前例を創ろう鼎談No.2
前例を創ろう 後編
2016/02/03
「解放」が日本を元気にし、
世界の前例を創る。
組織の“縛り”から、いかに自分を解放するか
国見:⑦バングラデシュでは、戦後復興した日本を「奇跡の国」と呼んでいます。その時の底力には、日本を元気にするヒントがある。そこで必要なのは、日本人の持つ力をどうアウトプットするか。単に動くだけで得られるアウトプットでは訴える力が弱くなります。単に動くだけでなく「解放」に近い動き方かもしれません。自分が感じたものを、どう解放するかが大切になると思います。
隈:そのためには、まず組織の在り方を見直すべきでしょう。会社だけでなく、いろいろな組織です。今はみんなが周りの組織を気にし過ぎて、組織が人々の“縛り”になっています。「解放」は的を射た言葉で、そういった組織をいかに忘れるか。日本人は気付きの力があって、クリエーションにたけています。その力を自由に組織横断すればもっとできるはず。“組織を気にしない”ことが、解放なのかもしれません。
布袋:いろいろな意見の中で、今はネガティブなものばかりが広がってしまいます。日本という組織の中で、みんなが日本的であることに遠慮し気を使っている状態。

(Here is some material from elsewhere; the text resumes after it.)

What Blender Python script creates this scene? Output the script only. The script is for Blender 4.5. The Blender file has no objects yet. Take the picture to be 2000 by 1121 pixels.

日本人のきめ細かさが、日本人を小さくしてしまっているのかも。だからこそ、「解放」は考えるべきテーマかもしれません。自分が発信するのはもちろん、大胆なものを寛容に受け入れることも大切ですよね。
国見:例えば高齢化社会も、それ自体はけっして悪ではないと思うんです。現時点では奇跡の国をつくり上げた世代の方がたくさんいる社会なわけですから。ただ、それをネガティブにばかり捉えてしまう視点が悪なのではないでしょうか。固定観念に負けないで、そこに本質的な視点を見つけて、それを受け入れた上で新しい価値を生み出す。その勇気が欲しいですね。
ゴールを描こうとせず、プロセス自体をゴールにする
国見:日本人が「解放」によって、そのDNAを発揮するためにはどんなことを意識すべきでしょうか。
隈:思い切って動いてみることだと思います。僕が⑧パリに事務所を開いたとき、実は向こうで仕事があるか分かりませんでした。でも思い切って事務所をつくると、自然と現地の人とつながり会話をしたりするようになって、そのうち仕事が成立するようになりました。その行動が大切で、一般的にはマーケティングをして計画を立ててから海外進出するのが手順だと思うのですが、先に動いてみるのもひとつの手段ですよね。
国見:まず踏み出すことですね。今はビジョンやゴール設定、それこそコンセプトが問われやすいですが、それだけではないと。
隈:建築でいえば、ゴールは見えないんです。むしろ見えると面白くない。それよりもプロセスを楽しむこと。ゴールの絵を描こうとせず、プロセス自体をゴールにする。海外進出するにも、まず現地に行って信頼できるコネクションを見つける。全体の計画やコンセプトを重視し過ぎない。その場に行くと始まることがあります。
布袋:僕も、ゴールよりスタートが好きです。ゴールが近づいたら、やめて新たなスタートをしたくなるくらい(笑)。⑨ロンドンでの活動を始めたのもそれが理由。一からのスタートをしたかったんです。ゴールを狙ってもゴールにたどり着けるわけではないし、そこから別のゴールが見つかるかもしれない。だからこそ、スタートとプロセスを重視する。僕も3年前にロンドンで再スタートして、今年35周年を迎えられてよかったと思っています。
国見:極端にいえば、計画や目標を立てるから失敗が生まれるという面もあるかもしれません。だからこそ、まずは目の前にあるプロセスを日々ベストの方法でやっていく。動いてみる。お二人の話からはそういったヒントを感じます。そしてそれが、日本人や日本企業が「解放」し、世界の中で力を発揮する鍵になるのかもしれません。
布袋:日本ではよく、世界的なスターを指して「世界の○○」と言いますよね。でもそれは、裏を返せば世界と日本が別のところにあるような表現で、どこか線を引いている気がします。そうではなく、世界の中に日本があると思いたいですよね。当たり前にそう思えれば、競争もマーケットもきっとプラスになるのではないでしょうか。海外進出するにも気張る必要はないし、スタートとプロセスを重視できるはず。僕はそう思っています。